Entries with scene source code:
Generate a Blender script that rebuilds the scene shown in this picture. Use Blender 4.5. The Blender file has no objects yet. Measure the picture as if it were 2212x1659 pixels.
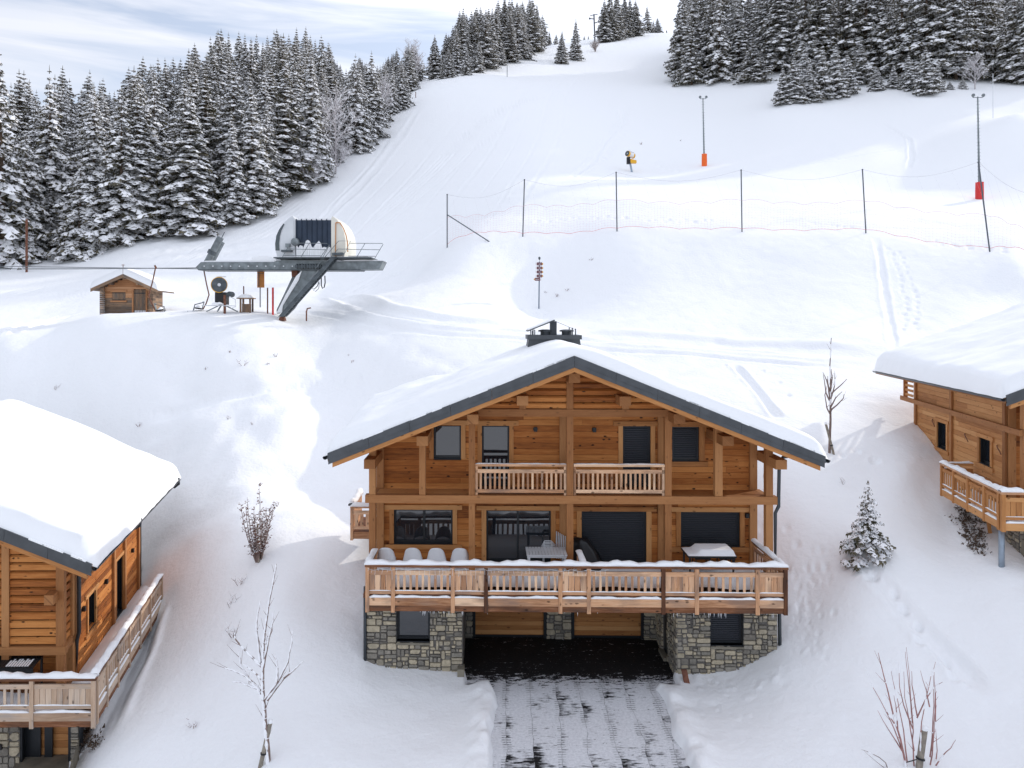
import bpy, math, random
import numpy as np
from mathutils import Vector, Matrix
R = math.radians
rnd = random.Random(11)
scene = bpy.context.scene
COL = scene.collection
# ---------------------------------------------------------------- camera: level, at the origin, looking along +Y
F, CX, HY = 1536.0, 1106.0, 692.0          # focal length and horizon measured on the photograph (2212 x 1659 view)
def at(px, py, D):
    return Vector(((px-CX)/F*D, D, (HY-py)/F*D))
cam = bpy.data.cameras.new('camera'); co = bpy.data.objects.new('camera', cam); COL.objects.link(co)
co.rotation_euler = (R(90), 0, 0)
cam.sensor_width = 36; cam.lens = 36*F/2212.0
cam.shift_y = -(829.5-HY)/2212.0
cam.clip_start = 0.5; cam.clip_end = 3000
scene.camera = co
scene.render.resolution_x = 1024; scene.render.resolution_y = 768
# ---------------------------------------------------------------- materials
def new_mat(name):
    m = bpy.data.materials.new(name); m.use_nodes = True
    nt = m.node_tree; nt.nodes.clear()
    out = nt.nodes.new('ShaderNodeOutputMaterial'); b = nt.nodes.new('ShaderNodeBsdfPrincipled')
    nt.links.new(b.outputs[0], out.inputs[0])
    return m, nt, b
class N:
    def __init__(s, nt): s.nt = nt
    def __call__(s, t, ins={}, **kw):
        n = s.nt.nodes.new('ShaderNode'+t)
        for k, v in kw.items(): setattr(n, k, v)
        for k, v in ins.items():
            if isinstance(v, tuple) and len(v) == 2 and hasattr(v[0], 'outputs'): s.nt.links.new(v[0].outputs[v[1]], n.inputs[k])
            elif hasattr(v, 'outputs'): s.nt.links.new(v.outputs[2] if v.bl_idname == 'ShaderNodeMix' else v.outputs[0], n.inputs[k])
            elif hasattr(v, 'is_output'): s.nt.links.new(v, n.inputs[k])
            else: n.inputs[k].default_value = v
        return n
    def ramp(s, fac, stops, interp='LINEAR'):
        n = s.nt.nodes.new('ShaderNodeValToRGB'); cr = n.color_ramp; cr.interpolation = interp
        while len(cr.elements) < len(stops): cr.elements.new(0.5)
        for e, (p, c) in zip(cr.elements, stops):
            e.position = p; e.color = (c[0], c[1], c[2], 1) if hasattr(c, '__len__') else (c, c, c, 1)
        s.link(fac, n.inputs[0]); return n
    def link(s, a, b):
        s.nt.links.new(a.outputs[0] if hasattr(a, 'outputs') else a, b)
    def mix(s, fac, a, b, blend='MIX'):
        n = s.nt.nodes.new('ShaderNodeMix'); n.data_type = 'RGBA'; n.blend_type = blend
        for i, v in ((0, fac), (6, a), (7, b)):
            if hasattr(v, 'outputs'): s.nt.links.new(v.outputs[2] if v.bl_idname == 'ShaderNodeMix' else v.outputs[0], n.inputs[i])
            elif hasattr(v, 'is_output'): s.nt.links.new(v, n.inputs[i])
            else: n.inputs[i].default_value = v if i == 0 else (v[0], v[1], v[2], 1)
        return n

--

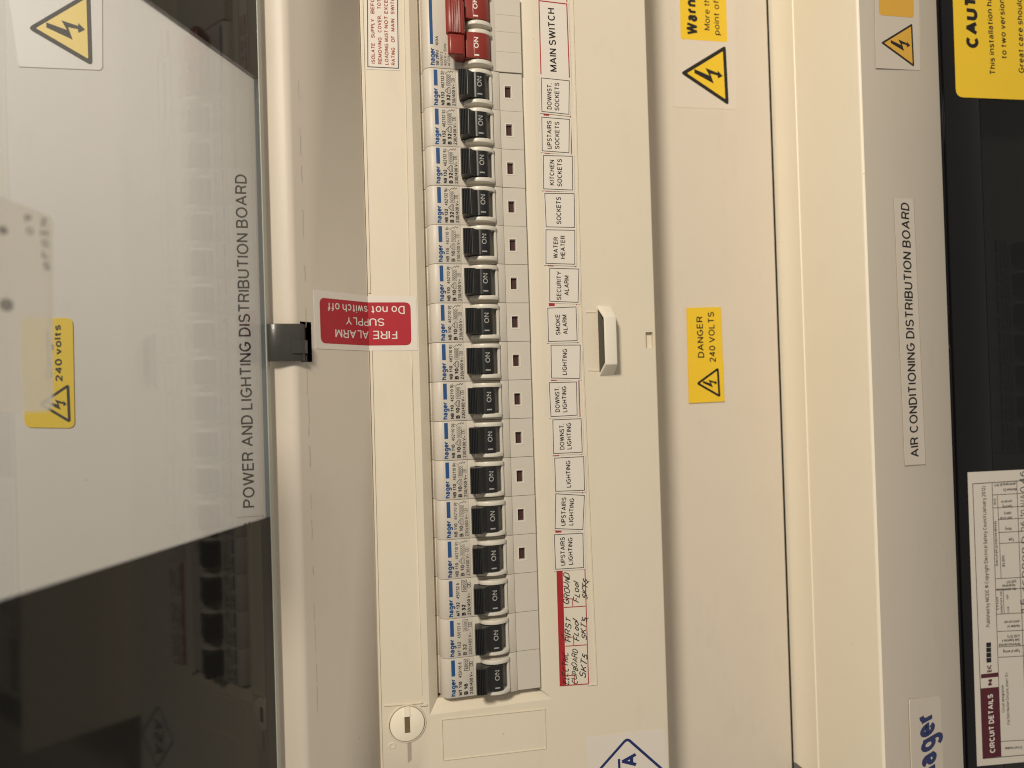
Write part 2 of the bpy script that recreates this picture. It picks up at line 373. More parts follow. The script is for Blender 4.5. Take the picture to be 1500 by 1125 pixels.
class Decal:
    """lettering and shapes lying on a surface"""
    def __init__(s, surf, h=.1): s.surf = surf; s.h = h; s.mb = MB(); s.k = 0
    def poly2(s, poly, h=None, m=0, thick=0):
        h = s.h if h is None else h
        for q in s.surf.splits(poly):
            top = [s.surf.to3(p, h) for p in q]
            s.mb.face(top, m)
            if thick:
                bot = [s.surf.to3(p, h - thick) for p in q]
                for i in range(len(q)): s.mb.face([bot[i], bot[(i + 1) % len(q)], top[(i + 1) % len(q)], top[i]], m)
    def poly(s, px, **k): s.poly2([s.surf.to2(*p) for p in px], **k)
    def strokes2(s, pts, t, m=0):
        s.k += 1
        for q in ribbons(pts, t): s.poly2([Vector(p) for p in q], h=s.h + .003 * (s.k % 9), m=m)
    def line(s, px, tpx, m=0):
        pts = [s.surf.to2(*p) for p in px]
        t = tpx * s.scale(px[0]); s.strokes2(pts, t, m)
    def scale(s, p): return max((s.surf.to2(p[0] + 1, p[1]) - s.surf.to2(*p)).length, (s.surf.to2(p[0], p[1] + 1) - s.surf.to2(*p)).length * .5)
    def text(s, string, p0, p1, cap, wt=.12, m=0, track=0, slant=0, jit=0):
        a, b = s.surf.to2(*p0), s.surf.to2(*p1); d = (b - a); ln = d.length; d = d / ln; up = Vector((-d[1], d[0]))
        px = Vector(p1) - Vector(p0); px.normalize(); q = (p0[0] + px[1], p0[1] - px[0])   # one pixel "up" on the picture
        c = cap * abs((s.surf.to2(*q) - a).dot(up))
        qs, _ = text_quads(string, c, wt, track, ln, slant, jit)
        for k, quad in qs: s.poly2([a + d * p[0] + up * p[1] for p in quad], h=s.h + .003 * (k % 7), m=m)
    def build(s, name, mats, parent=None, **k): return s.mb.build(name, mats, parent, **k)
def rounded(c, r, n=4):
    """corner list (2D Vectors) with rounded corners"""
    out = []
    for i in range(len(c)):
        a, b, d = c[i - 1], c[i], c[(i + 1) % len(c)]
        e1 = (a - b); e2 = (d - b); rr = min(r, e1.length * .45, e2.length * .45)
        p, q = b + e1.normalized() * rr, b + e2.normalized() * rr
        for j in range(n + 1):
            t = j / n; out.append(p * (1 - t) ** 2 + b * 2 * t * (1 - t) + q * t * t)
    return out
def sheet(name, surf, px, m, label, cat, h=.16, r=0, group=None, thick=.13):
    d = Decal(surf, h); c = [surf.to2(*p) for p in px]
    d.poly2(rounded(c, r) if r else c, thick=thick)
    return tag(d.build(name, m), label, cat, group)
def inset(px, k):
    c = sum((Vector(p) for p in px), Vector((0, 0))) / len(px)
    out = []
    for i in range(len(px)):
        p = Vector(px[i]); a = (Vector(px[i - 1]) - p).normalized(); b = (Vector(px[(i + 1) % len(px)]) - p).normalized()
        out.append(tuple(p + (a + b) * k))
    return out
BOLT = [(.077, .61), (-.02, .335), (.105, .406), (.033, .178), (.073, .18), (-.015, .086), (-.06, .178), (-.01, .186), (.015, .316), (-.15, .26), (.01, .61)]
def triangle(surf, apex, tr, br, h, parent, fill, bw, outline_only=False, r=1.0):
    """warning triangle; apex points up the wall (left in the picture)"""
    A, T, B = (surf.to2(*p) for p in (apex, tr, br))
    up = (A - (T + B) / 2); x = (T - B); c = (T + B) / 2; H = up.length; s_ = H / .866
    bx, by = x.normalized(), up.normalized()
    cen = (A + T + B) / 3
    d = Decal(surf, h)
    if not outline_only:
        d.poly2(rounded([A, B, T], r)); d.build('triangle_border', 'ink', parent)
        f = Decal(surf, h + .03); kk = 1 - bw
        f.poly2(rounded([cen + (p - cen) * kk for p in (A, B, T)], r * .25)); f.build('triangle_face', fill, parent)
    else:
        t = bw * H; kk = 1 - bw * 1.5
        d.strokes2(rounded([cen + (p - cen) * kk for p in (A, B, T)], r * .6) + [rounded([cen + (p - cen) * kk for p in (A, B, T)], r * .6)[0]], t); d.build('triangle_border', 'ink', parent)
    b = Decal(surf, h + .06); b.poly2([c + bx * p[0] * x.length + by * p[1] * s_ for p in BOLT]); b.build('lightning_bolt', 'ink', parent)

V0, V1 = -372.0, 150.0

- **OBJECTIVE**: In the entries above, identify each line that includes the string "objects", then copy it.

- **FINAL RESULT**:
Generate a Blender script that rebuilds the scene shown in this picture. Use Blender 4.5. The Blender file has no objects yet. Measure the picture as if it were 2212x1659 pixels.
cam = bpy.data.cameras.new('camera'); co = bpy.data.objects.new('camera', cam); COL.objects.link(co)